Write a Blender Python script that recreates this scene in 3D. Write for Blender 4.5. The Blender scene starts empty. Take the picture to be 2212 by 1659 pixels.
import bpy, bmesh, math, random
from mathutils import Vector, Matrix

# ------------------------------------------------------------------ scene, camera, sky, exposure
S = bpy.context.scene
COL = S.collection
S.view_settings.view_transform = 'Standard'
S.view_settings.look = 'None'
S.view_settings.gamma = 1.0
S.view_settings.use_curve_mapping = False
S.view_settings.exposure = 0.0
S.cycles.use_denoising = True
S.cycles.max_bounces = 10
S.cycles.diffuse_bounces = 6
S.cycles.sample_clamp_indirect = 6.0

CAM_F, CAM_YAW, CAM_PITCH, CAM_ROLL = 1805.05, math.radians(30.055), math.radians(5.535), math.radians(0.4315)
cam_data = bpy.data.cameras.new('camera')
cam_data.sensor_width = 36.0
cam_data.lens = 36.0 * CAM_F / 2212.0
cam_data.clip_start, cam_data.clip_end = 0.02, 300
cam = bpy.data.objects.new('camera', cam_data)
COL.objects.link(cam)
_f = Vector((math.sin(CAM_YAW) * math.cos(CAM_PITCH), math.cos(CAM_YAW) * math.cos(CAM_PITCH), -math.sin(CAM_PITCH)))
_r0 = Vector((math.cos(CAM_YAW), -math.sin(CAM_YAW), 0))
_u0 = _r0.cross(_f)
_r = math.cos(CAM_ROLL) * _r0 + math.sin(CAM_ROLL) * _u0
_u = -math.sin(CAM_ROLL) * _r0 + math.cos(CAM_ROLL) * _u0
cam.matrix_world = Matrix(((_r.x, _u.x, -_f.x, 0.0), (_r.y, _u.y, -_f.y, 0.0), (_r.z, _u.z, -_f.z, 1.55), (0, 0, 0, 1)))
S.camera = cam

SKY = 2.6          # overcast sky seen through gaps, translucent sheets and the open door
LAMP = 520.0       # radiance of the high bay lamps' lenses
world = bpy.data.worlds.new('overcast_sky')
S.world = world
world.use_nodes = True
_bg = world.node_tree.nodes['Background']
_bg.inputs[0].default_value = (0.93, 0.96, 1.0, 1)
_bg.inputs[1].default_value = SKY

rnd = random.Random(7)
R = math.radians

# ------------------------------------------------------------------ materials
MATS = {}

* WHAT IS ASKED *
Reprint the data above from the opening line to the line holding "S.cycles.sample_clamp_indirect = 6.0", inclusive, and nothing else.

* TASK RESULT *
Write a Blender Python script that recreates this scene in 3D. Write for Blender 4.5. The Blender scene starts empty. Take the picture to be 2212 by 1659 pixels.
import bpy, bmesh, math, random
from mathutils import Vector, Matrix

# ------------------------------------------------------------------ scene, camera, sky, exposure
S = bpy.context.scene
COL = S.collection
S.view_settings.view_transform = 'Standard'
S.view_settings.look = 'None'
S.view_settings.gamma = 1.0
S.view_settings.use_curve_mapping = False
S.view_settings.exposure = 0.0
S.cycles.use_denoising = True
S.cycles.max_bounces = 10
S.cycles.diffuse_bounces = 6
S.cycles.sample_clamp_indirect = 6.0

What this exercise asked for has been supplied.